REQUIREMENT =>
Reproduce exactly the lines below, from the first through the one containing "bump(nt, b, mix(nt, .5, fine, st), 0.18, .006);", and nothing more.

──────────────────────────────

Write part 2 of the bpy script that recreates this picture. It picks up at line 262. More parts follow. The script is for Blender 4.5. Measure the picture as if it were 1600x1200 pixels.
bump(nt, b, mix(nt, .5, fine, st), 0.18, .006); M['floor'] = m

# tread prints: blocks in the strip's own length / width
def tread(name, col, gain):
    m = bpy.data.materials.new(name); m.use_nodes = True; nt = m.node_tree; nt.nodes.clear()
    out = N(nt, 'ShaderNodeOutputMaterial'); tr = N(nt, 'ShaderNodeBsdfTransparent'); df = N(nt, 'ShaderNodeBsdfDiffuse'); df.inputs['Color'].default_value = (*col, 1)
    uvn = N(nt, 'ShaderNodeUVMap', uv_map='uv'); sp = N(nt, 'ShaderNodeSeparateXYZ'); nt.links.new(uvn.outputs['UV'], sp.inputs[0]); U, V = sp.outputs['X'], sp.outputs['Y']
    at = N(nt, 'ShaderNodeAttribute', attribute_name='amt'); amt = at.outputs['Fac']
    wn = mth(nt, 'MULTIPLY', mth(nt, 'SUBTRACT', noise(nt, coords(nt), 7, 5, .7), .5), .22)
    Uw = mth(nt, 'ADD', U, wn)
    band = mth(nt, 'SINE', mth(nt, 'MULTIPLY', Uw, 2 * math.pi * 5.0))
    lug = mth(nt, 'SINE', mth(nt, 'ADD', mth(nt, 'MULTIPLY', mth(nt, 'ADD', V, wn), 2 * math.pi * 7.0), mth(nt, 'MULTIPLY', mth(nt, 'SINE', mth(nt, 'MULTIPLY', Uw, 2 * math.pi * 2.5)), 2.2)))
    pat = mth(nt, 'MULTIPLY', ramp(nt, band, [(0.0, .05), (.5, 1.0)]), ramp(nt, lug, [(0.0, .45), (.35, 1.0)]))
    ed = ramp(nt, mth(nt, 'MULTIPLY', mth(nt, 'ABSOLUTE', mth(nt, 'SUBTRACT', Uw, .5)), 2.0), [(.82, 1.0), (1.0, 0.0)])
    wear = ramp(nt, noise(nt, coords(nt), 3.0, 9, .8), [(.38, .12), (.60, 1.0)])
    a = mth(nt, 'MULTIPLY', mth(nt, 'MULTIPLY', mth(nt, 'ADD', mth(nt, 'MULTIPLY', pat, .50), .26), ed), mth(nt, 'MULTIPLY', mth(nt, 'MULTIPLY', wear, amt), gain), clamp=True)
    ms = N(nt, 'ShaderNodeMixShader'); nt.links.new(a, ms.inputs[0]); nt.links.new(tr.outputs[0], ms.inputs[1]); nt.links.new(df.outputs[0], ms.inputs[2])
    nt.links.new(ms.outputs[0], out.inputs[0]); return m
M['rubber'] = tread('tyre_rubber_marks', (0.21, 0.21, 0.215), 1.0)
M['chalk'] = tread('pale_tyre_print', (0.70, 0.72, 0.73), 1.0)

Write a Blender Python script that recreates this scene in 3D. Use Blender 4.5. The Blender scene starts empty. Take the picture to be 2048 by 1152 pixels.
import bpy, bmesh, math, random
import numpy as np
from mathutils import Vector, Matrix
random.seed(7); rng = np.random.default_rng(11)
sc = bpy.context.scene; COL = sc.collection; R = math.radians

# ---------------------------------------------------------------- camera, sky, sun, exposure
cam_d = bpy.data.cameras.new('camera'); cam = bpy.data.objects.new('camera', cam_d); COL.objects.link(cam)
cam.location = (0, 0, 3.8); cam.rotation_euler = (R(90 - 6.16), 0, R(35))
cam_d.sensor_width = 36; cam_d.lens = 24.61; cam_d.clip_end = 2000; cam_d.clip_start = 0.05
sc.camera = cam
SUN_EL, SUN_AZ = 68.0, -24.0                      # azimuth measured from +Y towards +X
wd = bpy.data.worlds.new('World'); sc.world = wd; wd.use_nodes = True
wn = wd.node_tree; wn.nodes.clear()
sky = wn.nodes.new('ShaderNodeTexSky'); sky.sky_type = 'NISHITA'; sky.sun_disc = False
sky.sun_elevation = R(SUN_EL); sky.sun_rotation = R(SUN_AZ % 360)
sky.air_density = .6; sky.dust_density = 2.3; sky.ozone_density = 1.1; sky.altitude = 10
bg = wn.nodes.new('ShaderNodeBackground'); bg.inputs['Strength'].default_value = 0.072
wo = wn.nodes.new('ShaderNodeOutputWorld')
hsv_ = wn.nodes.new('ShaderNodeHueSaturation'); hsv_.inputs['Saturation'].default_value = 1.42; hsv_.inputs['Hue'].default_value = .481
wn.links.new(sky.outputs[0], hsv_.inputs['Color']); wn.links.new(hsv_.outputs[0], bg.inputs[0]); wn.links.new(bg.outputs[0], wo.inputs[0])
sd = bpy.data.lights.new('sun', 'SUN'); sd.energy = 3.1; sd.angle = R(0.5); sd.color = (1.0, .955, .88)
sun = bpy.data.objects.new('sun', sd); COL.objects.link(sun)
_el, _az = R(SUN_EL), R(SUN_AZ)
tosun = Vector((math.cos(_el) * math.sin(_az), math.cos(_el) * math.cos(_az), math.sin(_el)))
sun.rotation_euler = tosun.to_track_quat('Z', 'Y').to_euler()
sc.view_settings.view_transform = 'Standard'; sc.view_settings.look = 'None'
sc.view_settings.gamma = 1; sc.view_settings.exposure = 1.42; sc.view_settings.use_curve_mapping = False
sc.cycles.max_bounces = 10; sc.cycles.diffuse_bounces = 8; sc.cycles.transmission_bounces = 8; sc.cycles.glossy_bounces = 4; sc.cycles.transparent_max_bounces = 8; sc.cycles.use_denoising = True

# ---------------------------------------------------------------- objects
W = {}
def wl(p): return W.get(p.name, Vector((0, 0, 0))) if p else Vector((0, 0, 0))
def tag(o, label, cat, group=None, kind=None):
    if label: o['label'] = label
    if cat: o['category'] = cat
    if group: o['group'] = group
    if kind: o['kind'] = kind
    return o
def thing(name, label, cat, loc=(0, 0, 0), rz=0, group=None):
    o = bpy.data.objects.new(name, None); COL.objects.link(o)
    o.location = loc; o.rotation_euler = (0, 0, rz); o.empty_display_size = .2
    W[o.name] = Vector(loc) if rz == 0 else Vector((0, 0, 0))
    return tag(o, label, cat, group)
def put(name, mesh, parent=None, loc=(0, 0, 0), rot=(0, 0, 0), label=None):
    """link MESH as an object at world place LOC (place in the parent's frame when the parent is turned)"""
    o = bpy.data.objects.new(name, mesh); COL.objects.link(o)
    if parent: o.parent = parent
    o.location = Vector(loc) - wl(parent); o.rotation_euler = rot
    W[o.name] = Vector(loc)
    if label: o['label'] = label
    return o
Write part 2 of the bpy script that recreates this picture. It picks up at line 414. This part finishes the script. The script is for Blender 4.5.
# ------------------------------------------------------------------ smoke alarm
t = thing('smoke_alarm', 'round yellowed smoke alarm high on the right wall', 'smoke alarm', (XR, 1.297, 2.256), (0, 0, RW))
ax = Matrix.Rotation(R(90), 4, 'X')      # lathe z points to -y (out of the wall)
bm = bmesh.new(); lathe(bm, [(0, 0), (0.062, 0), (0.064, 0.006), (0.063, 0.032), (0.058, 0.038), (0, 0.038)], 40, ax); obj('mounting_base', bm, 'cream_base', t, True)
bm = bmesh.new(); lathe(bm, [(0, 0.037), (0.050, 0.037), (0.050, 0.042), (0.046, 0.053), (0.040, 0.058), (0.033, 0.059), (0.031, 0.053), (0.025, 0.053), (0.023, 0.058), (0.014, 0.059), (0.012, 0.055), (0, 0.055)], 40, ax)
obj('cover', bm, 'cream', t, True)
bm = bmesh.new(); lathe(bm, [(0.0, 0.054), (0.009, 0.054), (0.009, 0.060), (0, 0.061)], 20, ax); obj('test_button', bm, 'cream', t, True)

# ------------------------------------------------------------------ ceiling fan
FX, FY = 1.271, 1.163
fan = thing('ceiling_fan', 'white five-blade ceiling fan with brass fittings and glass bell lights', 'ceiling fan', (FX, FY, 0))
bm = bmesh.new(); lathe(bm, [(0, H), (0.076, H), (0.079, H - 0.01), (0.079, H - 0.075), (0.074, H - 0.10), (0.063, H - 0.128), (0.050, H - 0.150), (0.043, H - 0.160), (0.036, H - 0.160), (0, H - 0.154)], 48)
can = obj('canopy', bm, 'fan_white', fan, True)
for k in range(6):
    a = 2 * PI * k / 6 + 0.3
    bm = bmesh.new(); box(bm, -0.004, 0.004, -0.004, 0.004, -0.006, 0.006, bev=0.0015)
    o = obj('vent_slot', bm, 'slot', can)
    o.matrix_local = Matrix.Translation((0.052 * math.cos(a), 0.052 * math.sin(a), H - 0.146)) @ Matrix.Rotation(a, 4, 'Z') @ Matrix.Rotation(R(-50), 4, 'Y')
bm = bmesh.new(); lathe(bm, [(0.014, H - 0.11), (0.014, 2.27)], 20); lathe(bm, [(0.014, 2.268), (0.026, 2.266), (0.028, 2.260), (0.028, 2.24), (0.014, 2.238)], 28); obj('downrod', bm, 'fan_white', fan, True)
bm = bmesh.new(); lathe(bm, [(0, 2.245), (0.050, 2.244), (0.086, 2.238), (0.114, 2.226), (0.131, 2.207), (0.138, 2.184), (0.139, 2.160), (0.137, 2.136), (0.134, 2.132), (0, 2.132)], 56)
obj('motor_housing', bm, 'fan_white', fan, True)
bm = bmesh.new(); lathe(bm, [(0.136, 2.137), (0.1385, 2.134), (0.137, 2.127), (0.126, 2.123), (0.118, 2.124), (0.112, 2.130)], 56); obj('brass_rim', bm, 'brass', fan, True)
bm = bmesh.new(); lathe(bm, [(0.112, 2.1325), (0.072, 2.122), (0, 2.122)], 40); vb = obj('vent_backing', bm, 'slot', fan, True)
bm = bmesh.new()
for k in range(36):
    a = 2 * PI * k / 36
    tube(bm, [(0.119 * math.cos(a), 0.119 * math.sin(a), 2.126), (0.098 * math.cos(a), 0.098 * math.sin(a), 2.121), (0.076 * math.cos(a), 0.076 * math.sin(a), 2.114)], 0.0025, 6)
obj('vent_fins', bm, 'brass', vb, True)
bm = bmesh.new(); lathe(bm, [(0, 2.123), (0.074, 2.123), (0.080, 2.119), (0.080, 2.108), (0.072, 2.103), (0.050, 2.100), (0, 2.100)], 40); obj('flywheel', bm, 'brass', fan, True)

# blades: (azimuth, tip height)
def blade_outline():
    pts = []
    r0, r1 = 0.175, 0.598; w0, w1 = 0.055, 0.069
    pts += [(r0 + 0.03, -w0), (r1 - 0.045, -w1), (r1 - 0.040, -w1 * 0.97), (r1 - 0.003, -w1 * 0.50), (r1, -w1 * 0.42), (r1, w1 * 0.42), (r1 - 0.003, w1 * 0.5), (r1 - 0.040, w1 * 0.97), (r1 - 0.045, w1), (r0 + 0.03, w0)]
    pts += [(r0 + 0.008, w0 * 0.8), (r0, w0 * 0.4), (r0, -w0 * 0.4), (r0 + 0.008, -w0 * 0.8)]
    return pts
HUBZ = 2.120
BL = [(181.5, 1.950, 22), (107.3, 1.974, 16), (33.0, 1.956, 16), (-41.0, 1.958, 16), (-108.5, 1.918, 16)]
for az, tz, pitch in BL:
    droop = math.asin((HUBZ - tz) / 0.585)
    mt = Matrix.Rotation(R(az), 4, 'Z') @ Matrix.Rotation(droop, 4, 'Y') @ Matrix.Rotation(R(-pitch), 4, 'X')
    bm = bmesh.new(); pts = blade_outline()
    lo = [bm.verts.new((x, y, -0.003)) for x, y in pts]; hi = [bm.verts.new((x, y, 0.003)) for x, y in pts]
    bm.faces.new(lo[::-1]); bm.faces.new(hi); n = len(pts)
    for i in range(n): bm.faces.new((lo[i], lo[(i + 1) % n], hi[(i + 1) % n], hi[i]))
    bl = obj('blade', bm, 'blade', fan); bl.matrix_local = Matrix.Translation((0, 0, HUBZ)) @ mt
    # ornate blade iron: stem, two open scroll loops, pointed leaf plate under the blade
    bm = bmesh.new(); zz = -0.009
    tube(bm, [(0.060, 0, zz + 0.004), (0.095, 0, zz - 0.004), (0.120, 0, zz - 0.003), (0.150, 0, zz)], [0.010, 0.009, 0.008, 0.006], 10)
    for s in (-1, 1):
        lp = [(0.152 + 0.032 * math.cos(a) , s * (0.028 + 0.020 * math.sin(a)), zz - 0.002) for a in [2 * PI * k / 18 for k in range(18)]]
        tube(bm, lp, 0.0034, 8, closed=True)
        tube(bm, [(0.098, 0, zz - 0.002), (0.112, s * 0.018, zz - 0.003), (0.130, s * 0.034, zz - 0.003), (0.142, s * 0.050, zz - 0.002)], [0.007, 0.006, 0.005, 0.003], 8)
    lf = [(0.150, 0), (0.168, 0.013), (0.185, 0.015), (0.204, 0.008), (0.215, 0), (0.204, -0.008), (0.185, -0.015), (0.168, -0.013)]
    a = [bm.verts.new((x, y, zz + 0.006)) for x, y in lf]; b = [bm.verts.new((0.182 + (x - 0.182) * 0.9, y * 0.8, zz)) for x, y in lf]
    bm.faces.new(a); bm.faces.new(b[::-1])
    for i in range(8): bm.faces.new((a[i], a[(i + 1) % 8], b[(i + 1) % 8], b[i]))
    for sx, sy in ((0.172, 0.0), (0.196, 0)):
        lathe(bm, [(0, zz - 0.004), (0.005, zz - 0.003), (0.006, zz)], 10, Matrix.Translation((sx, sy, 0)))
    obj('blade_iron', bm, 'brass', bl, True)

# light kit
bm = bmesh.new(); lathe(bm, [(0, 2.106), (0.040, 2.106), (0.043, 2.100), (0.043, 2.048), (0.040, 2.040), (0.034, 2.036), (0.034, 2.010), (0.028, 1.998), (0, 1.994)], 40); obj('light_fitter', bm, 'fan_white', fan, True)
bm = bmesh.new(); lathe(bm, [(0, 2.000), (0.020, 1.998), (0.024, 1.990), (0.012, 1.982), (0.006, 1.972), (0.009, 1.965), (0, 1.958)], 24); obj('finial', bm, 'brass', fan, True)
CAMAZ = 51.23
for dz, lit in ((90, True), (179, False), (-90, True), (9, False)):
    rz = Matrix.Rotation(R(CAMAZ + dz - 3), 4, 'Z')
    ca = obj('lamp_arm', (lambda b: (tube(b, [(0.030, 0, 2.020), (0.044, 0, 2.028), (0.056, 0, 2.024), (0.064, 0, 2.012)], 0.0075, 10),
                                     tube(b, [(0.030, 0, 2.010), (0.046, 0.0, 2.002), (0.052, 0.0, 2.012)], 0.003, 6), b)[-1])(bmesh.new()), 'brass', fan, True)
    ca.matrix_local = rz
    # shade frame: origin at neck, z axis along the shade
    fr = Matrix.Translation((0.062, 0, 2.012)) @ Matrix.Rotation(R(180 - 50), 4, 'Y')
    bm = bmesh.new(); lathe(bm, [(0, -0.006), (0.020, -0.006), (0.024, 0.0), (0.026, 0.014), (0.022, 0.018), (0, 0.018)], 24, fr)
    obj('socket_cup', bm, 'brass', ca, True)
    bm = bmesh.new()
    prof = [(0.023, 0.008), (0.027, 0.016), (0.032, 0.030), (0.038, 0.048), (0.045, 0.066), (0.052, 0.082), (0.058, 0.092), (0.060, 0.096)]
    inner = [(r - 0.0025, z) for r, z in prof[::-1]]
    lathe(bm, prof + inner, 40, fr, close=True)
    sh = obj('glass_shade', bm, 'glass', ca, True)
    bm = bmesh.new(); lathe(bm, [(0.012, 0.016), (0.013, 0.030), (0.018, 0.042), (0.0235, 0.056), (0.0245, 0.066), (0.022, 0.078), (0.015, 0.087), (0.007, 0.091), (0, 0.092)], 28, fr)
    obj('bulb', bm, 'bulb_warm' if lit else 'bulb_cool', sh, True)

──────────────────────────────

RESULT FOR THIS EXERCISE =>
Write part 2 of the bpy script that recreates this picture. It picks up at line 262. More parts follow. The script is for Blender 4.5. Measure the picture as if it were 1600x1200 pixels.
bump(nt, b, mix(nt, .5, fine, st), 0.18, .006); M['floor'] = m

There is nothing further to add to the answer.